What the journalism industry can learn from porn

Stay with me on this one. I was channel surfing last week when I landed on G4‘s coverage of the Adult Entertainment Expo and a group of panelists discussing how technologically advanced the adult film industry had been and become.

“Everybody knows that porn drives technology; sex drives technology,” said one panelist.

Statistics vary on how much of the internet is made of porn, but there’s no denying adult themed websites had a greater presence on the internet long before news ever did.

Porn has already begun to conquer the mobile web, allowing users to view their favorite photos and videos on the go. And yet only a conservative number of media sites are optimized for cellular devices (kudos to Fox News, the Los Angeles Times, Chicago Sun-Times, CBS News and others for their mobile optimized sites).
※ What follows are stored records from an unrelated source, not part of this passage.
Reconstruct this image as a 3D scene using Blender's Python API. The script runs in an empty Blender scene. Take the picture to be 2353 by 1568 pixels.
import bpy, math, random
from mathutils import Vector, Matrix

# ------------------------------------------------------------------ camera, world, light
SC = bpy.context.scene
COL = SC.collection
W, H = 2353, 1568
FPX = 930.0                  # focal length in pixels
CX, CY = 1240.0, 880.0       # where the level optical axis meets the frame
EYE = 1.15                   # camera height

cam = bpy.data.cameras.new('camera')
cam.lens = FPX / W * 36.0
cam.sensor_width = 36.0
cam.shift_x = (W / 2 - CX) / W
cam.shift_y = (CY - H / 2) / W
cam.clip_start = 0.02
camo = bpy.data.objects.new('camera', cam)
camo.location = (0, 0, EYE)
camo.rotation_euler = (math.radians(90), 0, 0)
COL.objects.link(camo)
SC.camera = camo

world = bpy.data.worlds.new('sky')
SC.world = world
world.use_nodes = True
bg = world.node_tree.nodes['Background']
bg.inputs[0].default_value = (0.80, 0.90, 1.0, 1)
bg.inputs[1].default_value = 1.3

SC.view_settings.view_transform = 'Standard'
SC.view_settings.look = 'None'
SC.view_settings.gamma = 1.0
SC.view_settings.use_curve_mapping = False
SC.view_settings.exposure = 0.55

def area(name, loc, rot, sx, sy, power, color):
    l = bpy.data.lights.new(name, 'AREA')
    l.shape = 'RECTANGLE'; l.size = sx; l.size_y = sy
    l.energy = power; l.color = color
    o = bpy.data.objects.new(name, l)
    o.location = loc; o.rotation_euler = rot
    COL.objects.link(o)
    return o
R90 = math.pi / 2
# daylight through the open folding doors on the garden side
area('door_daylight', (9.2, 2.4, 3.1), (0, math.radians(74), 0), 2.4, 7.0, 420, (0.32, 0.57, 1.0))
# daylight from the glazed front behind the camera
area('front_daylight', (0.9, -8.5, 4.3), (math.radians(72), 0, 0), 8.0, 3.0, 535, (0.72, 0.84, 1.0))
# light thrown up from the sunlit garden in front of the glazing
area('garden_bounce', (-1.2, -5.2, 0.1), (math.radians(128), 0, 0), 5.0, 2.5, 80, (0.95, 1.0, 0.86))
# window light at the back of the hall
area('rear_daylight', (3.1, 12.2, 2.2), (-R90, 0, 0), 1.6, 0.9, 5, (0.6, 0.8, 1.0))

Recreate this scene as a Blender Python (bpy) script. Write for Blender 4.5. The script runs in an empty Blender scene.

I remember hearing stories of people watching porn on their iPods and digital devices on the BART trains of San Francisco, but in my time living there I rarely saw somebody reading news content from anything other than the traditional newspaper. If we could more assertively rush content to mobile devices we could not only capture the average business traveler, but also save the BART system from cleaning up the large piles of newspapers left behind.

Video on demand has been a boon to the porn industry for years now. Instead of going to the video store and sifting through shelves to find captivating titles, users can download or stream a variety of adult films in a diverse number of niches that surpasses even what’s available in brick and mortar stores.

In the G4 interview, adult film director Richard DeMontfort argued that porn sustained the early stages of video technology, including VHS and DVD, because people could enjoy the films from home. “When video came out, porn was the first one there, porn kept video growing like crazy,” DeMontfort said. “The method of transmission changes every few years… now it’s changing faster than ever.”

Very few online news sites are providing large amounts of video content produced exclusively for the web that is not derivative of a print or broadcast story. Right now that isn’t a bad thing because you get more bang for your buck if the package is available on more than one platform. But it doesn’t help to change the prevailing ideology that print/broadcast consumers and online consumers are the same group of people. Often the online user is in a completely different market than the target audience of the news site and requires more sophisticated content than what is being offered to the traditional news consumer.

The journalism industry is often reactive instead of proactive when it comes to new technology platforms. We see some cool technology that many times has been out for a long period of time and figure out how we can copy it and make it our own. Instead, we the media should be on the forefront of how our content is delivered, instead of waiting for Joe Porn to figure it out.

Tod Hymes, publisher of XBiz World, offered salient advice: “The smartest people in the world are looking at the internet and all these delivery platforms figuring out how to capture the demographic they want and how to get them to pay money.”

Finally, one panelist said that no matter the transmission, it all boils down to people watching other people have sex. And for journalism, it boils down to the written and spoken word. The news will never die, we just to need adjust how it’s presented in order to stay on the forefront of the technology that’s changing our work and our lives.